The main principle the product-led company follows is making a product value the priority. It’s impossible to grow if your product doesn’t have real value for the customers, and they can easily replace it with competitors’ offerings. The trick is your product should be sticky. If clients can’t help using the product because it satisfies their needs and relieves their pains, your growth is a matter of time and effort you put into your product improvement.

Product-led growth implies that all departments in your company influence the product.

Product Led

The marketing team thinks about how to demonstrate product values better and generate demand. The sales team considers how to use the product to qualify leads. The customer success team focuses on answering how to create a product that will outperform customer expectations and help them become successful.

Main steps to follow for a product-led strategy development

Product Led

Here are the essential steps you need to take to build a strong basement for your product-led growth.

Make clear your value proposition.

It often happens that SaaS companies concentrating on creating a feature-rich product don’t clearly understand why customers buy it. However, people don’t purchase just a “tool” – they buy a solution to their problem.

Thus, it’s crucial to define:

  • what job customers want to be done with your product’s help
  • what emotions they want to feel when using your product
  • how they want to be perceived by other people

The deeper you penetrate your customers’ minds, the better you can understand what your customers want, the easier it will be to communicate to them your product value.

Communicate your product value

As a SaaS company, we can convey our product value through comprehensive value propositions tailored to each buyer’s persona’s needs. Value-based pricing is the best approach to pack your offering and demonstrate it to potential customers on a pricing page. Whereas sales-led companies preferred to hide their pricing, pushing a lead to contact sales to get a quote, product-led businesses openly show up pricing for most starter plans removing unnecessary frictions.

In a product-led SaaS company, revenue and customer acquisitions are closely connected. In a sales-led company, you can bet on selling a large contract to cover your expenses and generate income. A poor product is why the revenue is unstable in a product-led company, and customer churn is high.

Keep your promises

The biggest problem of many SaaS companies is overpromising and under-delivering. When there is a huge difference between what your sales and marketing pitch to your leads and what your customers actually experience, the trust in your company drastically goes down. Product-led businesses give people the possibility to “try before buy.” Because customers know what they will be paying for, the percentage of churned users for product-led companies is lower than for the sales-led ones.

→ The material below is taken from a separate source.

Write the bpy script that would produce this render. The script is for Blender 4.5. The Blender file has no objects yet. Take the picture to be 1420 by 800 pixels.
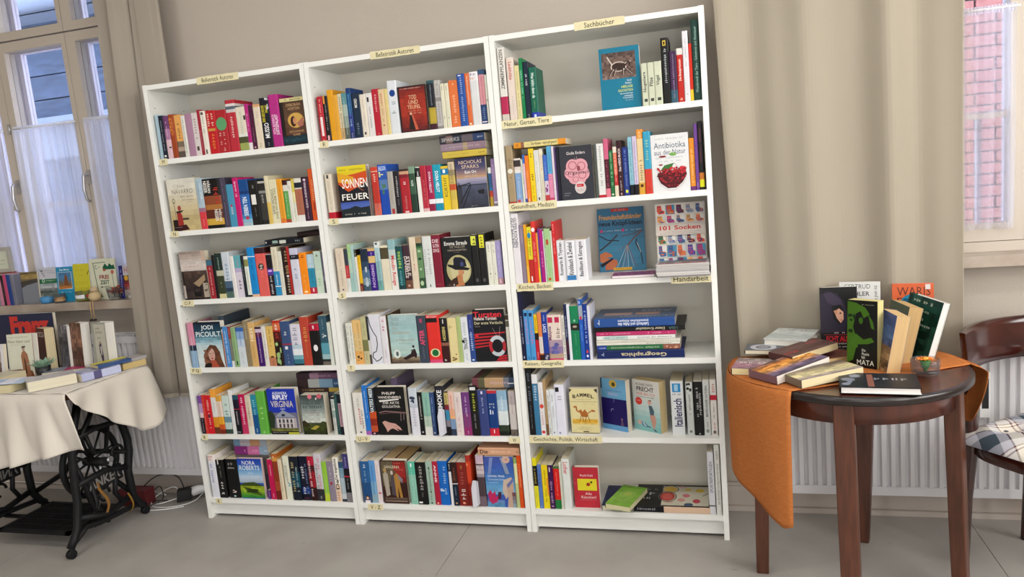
import bpy, bmesh, math, random
from mathutils import Vector, Matrix
random.seed(7)
# ------------------------------------------------------------ camera, light, exposure
scn = bpy.context.scene
COL = scn.collection
cam_d = bpy.data.cameras.new('camera'); cam = bpy.data.objects.new('camera', cam_d); COL.objects.link(cam)
cam_d.sensor_width = 36.0; cam_d.lens = 26.315; cam_d.clip_start = 0.05
RT = Vector((0.9616913, 0.25973507, -0.08767857)); UPV = Vector((0.04625083, 0.16152287, 0.98578457)); FW = Vector((-0.27020492, 0.95207566, -0.14332217))
M = Matrix(((RT.x, UPV.x, -FW.x, 2.41666), (RT.y, UPV.y, -FW.y, -2.85859), (RT.z, UPV.z, -FW.z, 1.46979), (0, 0, 0, 1)))
cam.matrix_world = M
scn.camera = cam
scn.view_settings.view_transform = 'Standard'; scn.view_settings.look = 'None'
scn.view_settings.exposure = 0.0; scn.view_settings.gamma = 1.0; scn.view_settings.use_curve_mapping = False
w = bpy.data.worlds.new('sky'); scn.world = w; w.use_nodes = True
nt = w.node_tree; bgn = nt.nodes['Background']
tc = nt.nodes.new('ShaderNodeTexCoord'); sx = nt.nodes.new('ShaderNodeSeparateXYZ'); cr = nt.nodes.new('ShaderNodeValToRGB')
nt.links.new(tc.outputs['Generated'], sx.inputs[0]); nt.links.new(sx.outputs['Z'], cr.inputs[0]); nt.links.new(cr.outputs[0], bgn.inputs[0])
cr.color_ramp.elements[0].color = (.72, .80, .97, 1); cr.color_ramp.elements[1].color = (.62, .73, 1.0, 1)
bgn.inputs[1].default_value = 9
def area(name, loc, rot, sx_, sy_, power, col):
    d = bpy.data.lights.new(name, 'AREA'); d.shape = 'RECTANGLE'; d.size = sx_; d.size_y = sy_; d.energy = power; d.color = col
    o = bpy.data.objects.new(name, d); COL.objects.link(o); o.location = loc; o.rotation_euler = rot; return o
# the room's fluorescent ceiling lamps (fixtures are built below) and the daylight of the windows behind the camera
LAMPS = [(0.2, -1.5), (2.4, -1.5), (4.2, -1.5), (0.2, -3.4), (2.4, -3.4), (4.2, -3.4)]
for i, (lx, ly) in enumerate(LAMPS):
    area('ceiling_lamp_light', (lx, ly, 3.08), (0, 0, 0), 1.15, .28, 15 if ly > -2 else 11, (1.0, .985, .95))
area('rear_window_light', (-0.1, -4.85, 1.45), (math.radians(90), 0, 0), 1.8, 1.5, 30, (.90, .94, 1.0))
area('side_window_light', (5.1, -1.5, 1.85), (0, math.radians(90), 0), 1.5, 1.7, 70, (1.0, .995, .98))
area('side_window_light', (5.1, -3.6, 1.85), (0, math.radians(90), 0), 1.5, 1.7, 70, (1.0, .995, .98))
area('rear_window_light', (3.0, -4.85, 1.45), (math.radians(90), 0, 0), 1.8, 1.5, 30, (.90, .94, 1.0))

# ------------------------------------------------------------ helpers
def lin(c):
    return c / 12.92 if c <= .04045 else ((c + .055) / 1.055) ** 2.4
_hc = {}; KB_ = .95
def hx(h, k=1.0):
    if not isinstance(h, str): return h
    if (h, k) not in _hc:
        v = [max(.0035, min(.9, (lin(int(h[i:i + 2], 16) / 255) - (.007 if k == KB_ else 0)) * k)) for i in (0, 2, 4)]
        _hc[(h, k)] = (v[0], v[1], v[2], 1.0)
    return _hc[(h, k)]
KB = KB_     # printed colours: photographed value to albedo
class MB:
    def __init__(s): s.v = []; s.f = []; s.c = []; s.m = []; s.s = []
    def face(s, pts, col=(.8, .8, .8, 1), m=0, smooth=False):
        b = len(s.v); s.v += [tuple(p) for p in pts]; s.f.append(tuple(range(b, b + len(pts)))); s.c.append(col); s.m.append(m); s.s.append(smooth)
    def box(s, x0, x1, y0, y1, z0, z1, col=(.8, .8, .8, 1), m=0, skip=''):
        P = [(x0, y0, z0), (x1, y0, z0), (x1, y1, z0), (x0, y1, z0), (x0, y0, z1), (x1, y0, z1), (x1, y1, z1), (x0, y1, z1)]
        for k, q in (('b', (0, 3, 2, 1)), ('t', (4, 5, 6, 7)), ('f', (0, 1, 5, 4)), ('r', (1, 2, 6, 5)), ('k', (2, 3, 7, 6)), ('l', (3, 0, 4, 7))):
            if k not in skip: s.face([P[i] for i in q], col, m)
    def obox(s, c, ax, ay, az, col=(.8, .8, .8, 1), m=0):
        c = Vector(c); ax = Vector(ax); ay = Vector(ay); az = Vector(az)
        P = [c + sx * ax + sy * ay + sz * az for sz in (-1, 1) for (sx, sy) in ((-1, -1), (1, -1), (1, 1), (-1, 1))]
        for q in ((0, 3, 2, 1), (4, 5, 6, 7), (0, 1, 5, 4), (1, 2, 6, 5), (2, 3, 7, 6), (3, 0, 4, 7)): s.face([P[i] for i in q], col, m)
    def bar(s, p, q, wdt, thk, up=(0, 0, 1), col=(.8, .8, .8, 1), m=0):
        p = Vector(p); q = Vector(q); d = (q - p); L = d.length; d.normalize(); u = Vector(up)
        sd = d.cross(u)
        if sd.length < 1e-4: sd = d.cross(Vector((1, 0, 0)))
        sd.normalize(); u2 = sd.cross(d)
        s.obox((p + q) / 2, d * L / 2, sd * wdt / 2, u2 * thk / 2, col, m)
    def grid(s, fn, nu, nv, col=(.8, .8, .8, 1), m=0, smooth=True, colfn=None):
        b = len(s.v)
        for j in range(nv + 1):
            for i in range(nu + 1): s.v.append(tuple(fn(i / nu, j / nv)))
        for j in range(nv):
            for i in range(nu):
                a = b + j * (nu + 1) + i
                s.f.append((a, a + 1, a + nu + 2, a + nu + 1)); s.c.append(colfn((i + .5) / nu, (j + .5) / nv) if colfn else col); s.m.append(m); s.s.append(smooth)
    def tube(s, pts, r, n=8, col=(.8, .8, .8, 1), m=0, rad=None, closed=False, cap=True):
        pts = [Vector(p) for p in pts]; N = len(pts); b = len(s.v); prev = None
        for i, p in enumerate(pts):
            if closed: d = pts[(i + 1) % N] - pts[i - 1]
            else: d = pts[min(i + 1, N - 1)] - pts[max(i - 1, 0)]
            d.normalize()
            if prev is None:
                prev = d.orthogonal().normalized()
            prev = (prev - d * prev.dot(d)).normalized(); bb = d.cross(prev)
            rr = rad[i] if rad else r
            for k in range(n):
                a = 2 * math.pi * k / n; s.v.append(tuple(p + prev * math.cos(a) * rr + bb * math.sin(a) * rr))
        for i in range(N if closed else N - 1):
            i2 = (i + 1) % N
            for k in range(n):
                k2 = (k + 1) % n
                s.f.append((b + i * n + k, b + i * n + k2, b + i2 * n + k2, b + i2 * n + k)); s.c.append(col); s.m.append(m); s.s.append(True)
        if cap and not closed:
            for base, rev in ((b, True), (b + (N - 1) * n, False)):
                q = list(range(base, base + n)); q = q[::-1] if rev else q
                s.f.append(tuple(q)); s.c.append(col); s.m.append(m); s.s.append(False)
    def lathe(s, c, prof, n=24, col=(.8, .8, .8, 1), m=0, a0=0, a1=2 * math.pi, smooth=True):
        c = Vector(c)
        def fn(u, v):
            k = v * (len(prof) - 1); i = min(int(round(k)), len(prof) - 1); r, z = prof[i]; a = a0 + (a1 - a0) * u
            return (c.x + r * math.cos(a), c.y + r * math.sin(a), c.z + z)
        s.grid(fn, n, len(prof) - 1, col, m, smooth)
    def build(s, name, mats, parent=None, merge=False):
        me = bpy.data.meshes.new(name); me.from_pydata(s.v, [], s.f)
        if not isinstance(mats, (list, tuple)): mats = [mats]
        for mm in mats: me.materials.append(mm)
        me.polygons.foreach_set('material_index', s.m); me.polygons.foreach_set('use_smooth', s.s)
        at = me.color_attributes.new('Col', 'FLOAT_COLOR', 'CORNER'); arr = []
        for f, c in zip(s.f, s.c): arr += list(c) * len(f)
        at.data.foreach_set('color', arr)
        if merge:
            bm = bmesh.new(); bm.from_mesh(me); bmesh.ops.remove_doubles(bm, verts=bm.verts, dist=1e-5); bm.to_mesh(me); bm.free()
        me.update()
        o = bpy.data.objects.new(name, me); COL.objects.link(o)
        if parent is not None: o.parent = parent
        return o
def thing(name, label, cat, loc=(0, 0, 0), rz=0, group=None):
    o = bpy.data.objects.new(name, None); COL.objects.link(o); o.location = loc; o.rotation_euler = (0, 0, rz); o.empty_display_size = .05
    o['label'] = label; o['category'] = cat
    if group: o['group'] = group
    return o
def tag(o, label, cat, group=None):
    o['label'] = label; o['category'] = cat
    if group: o['group'] = group
    return o
def struct(o): o['kind'] = 'structure'; return o
def bevel(o, w=.003, seg=2):
    md = o.modifiers.new('bevel', 'BEVEL'); md.width = w; md.segments = seg; md.limit_method = 'ANGLE'; return o
def weld(o):
    bm = bmesh.new(); bm.from_mesh(o.data); bmesh.ops.remove_doubles(bm, verts=bm.verts, dist=1e-5); bm.to_mesh(o.data); bm.free(); return o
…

Why does product-led growth is the only way to go?

In theory, product-led growth sounds inspiring and promising. However, when it comes to implementing this strategy, a company may face lots of challenges. Difficulty defining the target audience, inability to speak customers’ language, and poor onboardings complicate product-led strategy realization.

Nevertheless, product-led growth seems to be the only way for those SaaS companies determined to survive in a challenging business environment of a highly competitive market.

Here are the main threats SaaS companies currently face:

Customer acquisition costs are getting higher.

Profitwell states that CACs have grown almost by 60% in the last five years. Along with the CAC increase, the customers’ willingness to pay decreased by more than 30%. The high customer churn deteriorates the situation, blatantly hinting at huge business losses.

People tend to self-education.

Buyers want to try a product before purchasing it, and they expect to do this in an easy and hassle-free manner. That’s why more and more companies are currently adopting freemium or free trials pricing models, which help customers quickly decide if the product is a good fit for them.

Product experience decides everything.

There is no need for customers to talk to salespeople or watch extended demos if they can test and try a company’s product and decide on the spot whether to buy it or not. If the product sucks, people won’t give it a second chance.

A final word

Even though product-led growth is definitely an increasing trend, there is still room for an old good sales-led approach. It can work if a company offers some niche and exclusive product operating on a narrow market where each client is valuable. In all other cases, if we talk about SaaS, product-led growth becomes the only way to survive for most SaaS companies.